Again I appreciate all the time you guys/gals have put in trying to help me.
Try a System Restore point before they screwed up but after you put them on your PC.Go back 3-4 days ago, the pictures were fine, then bam, turned green and gone.
That may put things right.
Just in case.
System Restore
When this window opens check the box "Show other restore points." This will give you more options to choose from. If one restore point doesn't work try one next to it in time but between the good picture point and the mess up.
If they restore make a copy of all pictures in new folder. Copy/ paste. Then burn new folder pictures to CD/DVD or Flash drive for a back-up.
I sent a message to a Mac friend of mine, asking for something like Recuva, but for OSX, just as an option.
Thanks, I appreciate that :)
And on to the next wall... As you are aware I am the only "user" on here, and have full administrator rights.
Thought I would try "restoration" on here but am faced with yet another box telling me i need admin rights. Which I clearly have
Start> All Programs> Accesories> System Tools> Right click System Restore> Left click run as Administrator.

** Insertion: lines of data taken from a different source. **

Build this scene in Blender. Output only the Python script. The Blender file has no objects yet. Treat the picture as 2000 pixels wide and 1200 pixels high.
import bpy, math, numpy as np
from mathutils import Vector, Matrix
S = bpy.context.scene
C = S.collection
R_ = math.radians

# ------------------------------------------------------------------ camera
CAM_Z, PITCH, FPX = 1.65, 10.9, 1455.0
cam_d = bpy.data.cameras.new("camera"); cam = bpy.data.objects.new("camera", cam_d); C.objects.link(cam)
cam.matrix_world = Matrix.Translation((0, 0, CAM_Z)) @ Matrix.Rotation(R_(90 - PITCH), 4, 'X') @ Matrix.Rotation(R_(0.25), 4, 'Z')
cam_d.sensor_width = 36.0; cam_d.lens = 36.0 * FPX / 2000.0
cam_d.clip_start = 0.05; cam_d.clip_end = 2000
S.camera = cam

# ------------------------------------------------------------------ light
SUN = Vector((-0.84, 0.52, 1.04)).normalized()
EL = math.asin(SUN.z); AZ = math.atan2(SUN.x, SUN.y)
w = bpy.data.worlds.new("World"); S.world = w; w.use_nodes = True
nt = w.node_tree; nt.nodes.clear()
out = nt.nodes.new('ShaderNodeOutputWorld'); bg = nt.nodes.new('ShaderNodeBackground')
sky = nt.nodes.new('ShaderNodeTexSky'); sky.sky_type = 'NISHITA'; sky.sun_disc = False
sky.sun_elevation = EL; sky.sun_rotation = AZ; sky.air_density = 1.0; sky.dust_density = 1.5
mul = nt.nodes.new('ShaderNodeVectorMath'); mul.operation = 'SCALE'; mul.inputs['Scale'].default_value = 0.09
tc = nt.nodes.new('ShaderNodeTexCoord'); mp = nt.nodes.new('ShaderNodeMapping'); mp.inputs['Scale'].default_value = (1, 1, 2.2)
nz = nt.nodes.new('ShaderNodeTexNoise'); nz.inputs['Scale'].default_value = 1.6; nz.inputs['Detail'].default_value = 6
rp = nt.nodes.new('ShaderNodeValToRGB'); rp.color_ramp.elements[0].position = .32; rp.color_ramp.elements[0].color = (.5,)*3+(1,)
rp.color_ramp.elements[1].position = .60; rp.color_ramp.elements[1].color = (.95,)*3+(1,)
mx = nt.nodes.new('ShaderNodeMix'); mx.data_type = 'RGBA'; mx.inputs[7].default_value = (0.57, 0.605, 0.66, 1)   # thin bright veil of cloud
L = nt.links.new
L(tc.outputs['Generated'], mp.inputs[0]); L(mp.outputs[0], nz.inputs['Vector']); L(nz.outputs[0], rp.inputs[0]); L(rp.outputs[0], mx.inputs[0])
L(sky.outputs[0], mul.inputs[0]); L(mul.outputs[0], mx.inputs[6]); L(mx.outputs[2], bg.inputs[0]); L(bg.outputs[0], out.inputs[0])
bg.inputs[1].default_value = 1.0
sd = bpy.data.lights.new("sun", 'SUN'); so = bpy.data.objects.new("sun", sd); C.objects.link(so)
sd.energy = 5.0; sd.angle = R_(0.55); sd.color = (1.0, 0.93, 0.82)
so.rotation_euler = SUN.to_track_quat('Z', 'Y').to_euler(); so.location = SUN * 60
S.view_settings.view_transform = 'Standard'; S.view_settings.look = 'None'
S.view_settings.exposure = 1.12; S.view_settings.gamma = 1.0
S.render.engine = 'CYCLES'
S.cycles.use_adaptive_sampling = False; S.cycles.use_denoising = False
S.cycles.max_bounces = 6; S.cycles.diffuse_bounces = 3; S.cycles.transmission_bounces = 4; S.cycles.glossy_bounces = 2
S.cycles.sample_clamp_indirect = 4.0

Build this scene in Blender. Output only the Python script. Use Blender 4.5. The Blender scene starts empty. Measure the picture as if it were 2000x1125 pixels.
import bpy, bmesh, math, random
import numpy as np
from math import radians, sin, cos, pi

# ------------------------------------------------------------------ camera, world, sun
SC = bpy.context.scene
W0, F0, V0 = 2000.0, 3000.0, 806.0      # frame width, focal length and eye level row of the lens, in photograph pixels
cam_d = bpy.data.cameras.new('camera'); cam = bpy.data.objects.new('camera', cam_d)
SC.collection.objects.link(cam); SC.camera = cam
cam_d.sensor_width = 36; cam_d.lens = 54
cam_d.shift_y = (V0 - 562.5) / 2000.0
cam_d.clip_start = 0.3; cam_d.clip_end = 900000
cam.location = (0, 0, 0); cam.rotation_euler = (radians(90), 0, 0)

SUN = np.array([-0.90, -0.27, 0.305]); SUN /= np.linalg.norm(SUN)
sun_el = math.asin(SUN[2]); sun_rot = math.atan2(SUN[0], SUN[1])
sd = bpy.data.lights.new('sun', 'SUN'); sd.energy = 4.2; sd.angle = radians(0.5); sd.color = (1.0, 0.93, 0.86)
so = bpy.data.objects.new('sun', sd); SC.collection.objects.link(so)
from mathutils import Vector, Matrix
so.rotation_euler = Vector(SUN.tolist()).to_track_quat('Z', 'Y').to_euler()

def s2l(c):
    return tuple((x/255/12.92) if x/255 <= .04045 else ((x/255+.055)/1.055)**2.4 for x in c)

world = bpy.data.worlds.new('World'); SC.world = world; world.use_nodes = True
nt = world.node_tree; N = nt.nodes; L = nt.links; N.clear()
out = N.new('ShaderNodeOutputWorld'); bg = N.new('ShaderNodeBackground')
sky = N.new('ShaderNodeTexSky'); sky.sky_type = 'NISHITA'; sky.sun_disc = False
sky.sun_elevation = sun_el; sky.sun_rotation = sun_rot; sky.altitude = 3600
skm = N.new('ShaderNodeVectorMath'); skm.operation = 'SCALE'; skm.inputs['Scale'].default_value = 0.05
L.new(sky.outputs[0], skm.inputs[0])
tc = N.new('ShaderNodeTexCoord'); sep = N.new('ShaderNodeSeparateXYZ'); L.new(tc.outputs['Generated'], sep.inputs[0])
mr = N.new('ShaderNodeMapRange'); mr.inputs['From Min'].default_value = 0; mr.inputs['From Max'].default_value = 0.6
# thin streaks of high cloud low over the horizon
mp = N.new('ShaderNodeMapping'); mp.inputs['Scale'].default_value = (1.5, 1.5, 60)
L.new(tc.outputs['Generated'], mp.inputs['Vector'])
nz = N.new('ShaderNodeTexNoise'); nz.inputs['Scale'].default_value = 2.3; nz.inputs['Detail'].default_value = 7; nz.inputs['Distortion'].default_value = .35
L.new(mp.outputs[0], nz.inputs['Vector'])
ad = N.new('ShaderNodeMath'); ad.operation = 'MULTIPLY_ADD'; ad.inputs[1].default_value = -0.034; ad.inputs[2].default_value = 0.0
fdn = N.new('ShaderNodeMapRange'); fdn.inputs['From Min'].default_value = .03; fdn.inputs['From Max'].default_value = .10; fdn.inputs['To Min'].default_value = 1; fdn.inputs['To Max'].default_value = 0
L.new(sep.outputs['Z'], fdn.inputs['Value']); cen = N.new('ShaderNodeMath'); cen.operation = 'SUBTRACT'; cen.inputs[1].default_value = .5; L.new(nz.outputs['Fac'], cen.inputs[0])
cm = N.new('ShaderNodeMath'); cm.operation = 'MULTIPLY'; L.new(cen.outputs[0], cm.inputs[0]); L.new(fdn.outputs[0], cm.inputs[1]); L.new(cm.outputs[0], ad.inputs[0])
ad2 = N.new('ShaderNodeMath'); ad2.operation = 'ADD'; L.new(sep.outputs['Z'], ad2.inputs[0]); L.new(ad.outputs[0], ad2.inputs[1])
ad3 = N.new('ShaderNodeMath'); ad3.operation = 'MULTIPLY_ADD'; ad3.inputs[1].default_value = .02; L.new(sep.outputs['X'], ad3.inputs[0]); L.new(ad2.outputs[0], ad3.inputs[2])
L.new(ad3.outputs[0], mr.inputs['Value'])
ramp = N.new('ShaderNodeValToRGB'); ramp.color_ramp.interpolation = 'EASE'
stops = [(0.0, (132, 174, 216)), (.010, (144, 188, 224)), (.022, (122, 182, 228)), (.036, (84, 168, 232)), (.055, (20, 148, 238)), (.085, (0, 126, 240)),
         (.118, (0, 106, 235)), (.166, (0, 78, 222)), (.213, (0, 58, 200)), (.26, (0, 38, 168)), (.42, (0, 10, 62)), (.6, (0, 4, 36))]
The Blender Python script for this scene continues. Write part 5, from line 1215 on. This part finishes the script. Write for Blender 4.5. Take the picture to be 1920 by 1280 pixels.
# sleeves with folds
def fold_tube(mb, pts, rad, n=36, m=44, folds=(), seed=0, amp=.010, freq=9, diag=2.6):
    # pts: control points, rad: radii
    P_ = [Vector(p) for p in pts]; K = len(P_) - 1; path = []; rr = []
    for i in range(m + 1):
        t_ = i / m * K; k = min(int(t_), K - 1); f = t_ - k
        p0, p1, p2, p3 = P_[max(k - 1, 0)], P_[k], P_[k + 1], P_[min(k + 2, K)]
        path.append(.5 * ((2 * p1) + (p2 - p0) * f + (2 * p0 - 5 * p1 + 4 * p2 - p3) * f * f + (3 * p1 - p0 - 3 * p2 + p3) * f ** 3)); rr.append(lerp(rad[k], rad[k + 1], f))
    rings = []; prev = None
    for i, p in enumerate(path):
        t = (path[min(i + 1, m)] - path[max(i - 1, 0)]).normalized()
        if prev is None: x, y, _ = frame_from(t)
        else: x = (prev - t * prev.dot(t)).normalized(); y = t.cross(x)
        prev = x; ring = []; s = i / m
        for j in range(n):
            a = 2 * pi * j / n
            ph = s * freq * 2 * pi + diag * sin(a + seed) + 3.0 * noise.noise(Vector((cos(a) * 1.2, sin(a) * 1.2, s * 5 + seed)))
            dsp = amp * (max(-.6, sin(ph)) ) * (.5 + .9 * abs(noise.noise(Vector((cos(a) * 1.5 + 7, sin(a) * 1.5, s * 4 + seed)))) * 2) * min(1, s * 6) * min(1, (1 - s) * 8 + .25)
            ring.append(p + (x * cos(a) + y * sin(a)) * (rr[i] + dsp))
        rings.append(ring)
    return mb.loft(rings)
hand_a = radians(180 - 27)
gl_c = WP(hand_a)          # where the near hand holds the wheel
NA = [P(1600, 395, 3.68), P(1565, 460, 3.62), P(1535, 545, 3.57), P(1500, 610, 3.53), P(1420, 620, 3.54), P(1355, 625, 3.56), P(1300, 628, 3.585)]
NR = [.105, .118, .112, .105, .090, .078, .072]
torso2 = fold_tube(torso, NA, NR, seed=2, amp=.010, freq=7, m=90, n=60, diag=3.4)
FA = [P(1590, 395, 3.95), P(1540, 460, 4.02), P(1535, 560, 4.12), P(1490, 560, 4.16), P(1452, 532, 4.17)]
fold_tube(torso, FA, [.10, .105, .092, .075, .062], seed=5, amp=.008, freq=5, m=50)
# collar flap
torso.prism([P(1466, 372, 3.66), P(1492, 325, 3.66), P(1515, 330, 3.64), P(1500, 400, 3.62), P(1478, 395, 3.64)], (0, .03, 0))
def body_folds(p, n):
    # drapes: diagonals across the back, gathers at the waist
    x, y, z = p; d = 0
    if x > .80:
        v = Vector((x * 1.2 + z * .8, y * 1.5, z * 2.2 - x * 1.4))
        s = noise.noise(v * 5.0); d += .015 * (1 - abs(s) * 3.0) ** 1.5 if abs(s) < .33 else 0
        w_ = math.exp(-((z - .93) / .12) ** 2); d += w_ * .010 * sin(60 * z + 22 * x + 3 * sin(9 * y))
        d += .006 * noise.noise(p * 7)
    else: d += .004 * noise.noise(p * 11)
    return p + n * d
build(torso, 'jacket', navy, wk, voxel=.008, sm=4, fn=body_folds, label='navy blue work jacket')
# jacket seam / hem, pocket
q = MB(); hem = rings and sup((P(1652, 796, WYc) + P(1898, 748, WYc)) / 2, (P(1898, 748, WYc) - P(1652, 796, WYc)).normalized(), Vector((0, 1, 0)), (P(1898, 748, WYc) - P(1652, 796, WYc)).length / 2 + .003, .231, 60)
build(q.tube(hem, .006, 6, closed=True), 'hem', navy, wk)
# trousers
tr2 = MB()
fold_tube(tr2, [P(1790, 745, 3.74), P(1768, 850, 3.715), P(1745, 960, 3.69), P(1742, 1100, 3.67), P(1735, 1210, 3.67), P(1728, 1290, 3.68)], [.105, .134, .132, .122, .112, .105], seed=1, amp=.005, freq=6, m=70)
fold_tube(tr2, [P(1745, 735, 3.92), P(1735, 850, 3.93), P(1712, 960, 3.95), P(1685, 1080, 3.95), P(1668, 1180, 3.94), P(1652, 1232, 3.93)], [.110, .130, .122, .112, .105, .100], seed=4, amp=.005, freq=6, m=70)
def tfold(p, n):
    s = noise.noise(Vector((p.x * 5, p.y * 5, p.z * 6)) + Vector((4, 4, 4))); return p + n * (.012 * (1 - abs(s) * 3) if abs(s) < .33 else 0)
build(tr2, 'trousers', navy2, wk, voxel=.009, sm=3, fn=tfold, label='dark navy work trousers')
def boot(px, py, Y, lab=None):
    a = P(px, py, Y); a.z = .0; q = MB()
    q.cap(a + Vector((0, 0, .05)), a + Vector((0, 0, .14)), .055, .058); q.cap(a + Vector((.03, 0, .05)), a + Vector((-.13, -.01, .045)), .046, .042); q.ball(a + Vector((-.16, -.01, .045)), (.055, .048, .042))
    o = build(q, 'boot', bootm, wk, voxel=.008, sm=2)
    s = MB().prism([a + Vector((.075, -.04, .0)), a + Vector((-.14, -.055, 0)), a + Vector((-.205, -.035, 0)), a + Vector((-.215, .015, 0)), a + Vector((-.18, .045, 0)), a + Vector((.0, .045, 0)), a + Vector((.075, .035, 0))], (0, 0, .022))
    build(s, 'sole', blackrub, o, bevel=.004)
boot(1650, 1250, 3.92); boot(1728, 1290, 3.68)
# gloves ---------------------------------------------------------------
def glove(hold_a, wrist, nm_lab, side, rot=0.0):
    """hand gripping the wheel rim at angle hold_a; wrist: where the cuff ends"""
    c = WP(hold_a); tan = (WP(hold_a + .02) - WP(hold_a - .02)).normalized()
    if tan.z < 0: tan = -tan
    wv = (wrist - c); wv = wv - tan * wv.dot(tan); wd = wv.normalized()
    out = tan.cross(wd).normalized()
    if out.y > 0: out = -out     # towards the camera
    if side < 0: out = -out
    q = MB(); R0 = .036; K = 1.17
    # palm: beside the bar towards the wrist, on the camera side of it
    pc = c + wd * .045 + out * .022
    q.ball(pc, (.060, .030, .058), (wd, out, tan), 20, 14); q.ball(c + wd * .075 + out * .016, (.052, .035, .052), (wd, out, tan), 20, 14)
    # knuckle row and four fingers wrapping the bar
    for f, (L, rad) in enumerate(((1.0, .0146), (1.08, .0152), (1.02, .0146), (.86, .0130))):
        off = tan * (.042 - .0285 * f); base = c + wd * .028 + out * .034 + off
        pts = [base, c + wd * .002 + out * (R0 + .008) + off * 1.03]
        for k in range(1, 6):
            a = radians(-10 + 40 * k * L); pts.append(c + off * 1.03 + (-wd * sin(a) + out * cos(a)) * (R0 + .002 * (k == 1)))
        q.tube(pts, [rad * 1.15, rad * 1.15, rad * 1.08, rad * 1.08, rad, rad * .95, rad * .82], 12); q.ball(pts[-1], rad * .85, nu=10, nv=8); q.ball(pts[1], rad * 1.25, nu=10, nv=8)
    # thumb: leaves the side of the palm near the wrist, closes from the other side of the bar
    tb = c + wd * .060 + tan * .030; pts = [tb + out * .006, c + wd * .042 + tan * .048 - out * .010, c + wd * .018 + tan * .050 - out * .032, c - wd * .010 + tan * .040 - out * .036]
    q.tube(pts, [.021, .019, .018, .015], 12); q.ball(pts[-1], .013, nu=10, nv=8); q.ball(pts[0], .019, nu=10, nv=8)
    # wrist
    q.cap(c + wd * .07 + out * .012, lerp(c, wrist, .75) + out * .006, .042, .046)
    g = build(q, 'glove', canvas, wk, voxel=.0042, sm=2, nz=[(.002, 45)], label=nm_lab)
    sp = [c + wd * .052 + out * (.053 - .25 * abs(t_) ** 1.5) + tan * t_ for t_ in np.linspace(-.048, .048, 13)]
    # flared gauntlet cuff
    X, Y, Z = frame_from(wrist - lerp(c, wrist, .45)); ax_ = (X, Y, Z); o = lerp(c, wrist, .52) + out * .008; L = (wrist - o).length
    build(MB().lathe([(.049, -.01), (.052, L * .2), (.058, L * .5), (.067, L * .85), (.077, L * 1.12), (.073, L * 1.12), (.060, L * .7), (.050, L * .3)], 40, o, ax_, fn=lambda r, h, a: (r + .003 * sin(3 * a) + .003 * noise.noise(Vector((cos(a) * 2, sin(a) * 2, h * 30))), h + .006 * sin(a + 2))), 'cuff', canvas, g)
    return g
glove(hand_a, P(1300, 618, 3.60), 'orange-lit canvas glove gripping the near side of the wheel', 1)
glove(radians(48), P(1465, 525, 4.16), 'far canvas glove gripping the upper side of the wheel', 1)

There may be a shorter way but this will work.
Mike
Have you made a lot of System settings changes which might have borked your User Accounts or OS?
If so you might try System Restoring to your earliest Restore point, or to a System Image you hopefully made after install.
If you keep getting these annoying Admin prompts and suspect it is from a series of random settings changes which can't be reversed, I would consider clean reinstalling. We can help you get a perfect reinstall.
You will require to login with your user name/password.
The way default is set up, the files are not encrypted and anybody putting in a simple Linux Live CD can access your files, even if you have put a login user name/p'word or any admin can take ownership and access.
Once you encrypt the files in Windows, even if you get local access (say somebody steals your laptop), nobody can access / copy your encrypted files without you logging in. It is only once you log in and select copy that windows will ask you to break the encryption on the files being copied. And this is only on the target media, your original files remain encrypted. Unless of course you choose 'cut'.
Coming back to the OP's issue, if everything was ok 3-4 days back, then apparently seems to be a case of data corruption as I do not think files would simply get encrypted on their own and that also all reduced to 8kb size. Probably running a chkdsk in this case would help and in no way cause any harm.
That isn't really encryption, then. Encryption involves a key...and without said key, there's no way to unencrypt. It has nothing to do with login of the system. Anyone can take a laptop/desktop and reset a password to allow them to login, gaining access to files. That wouldn't be possible if those files were encrypted.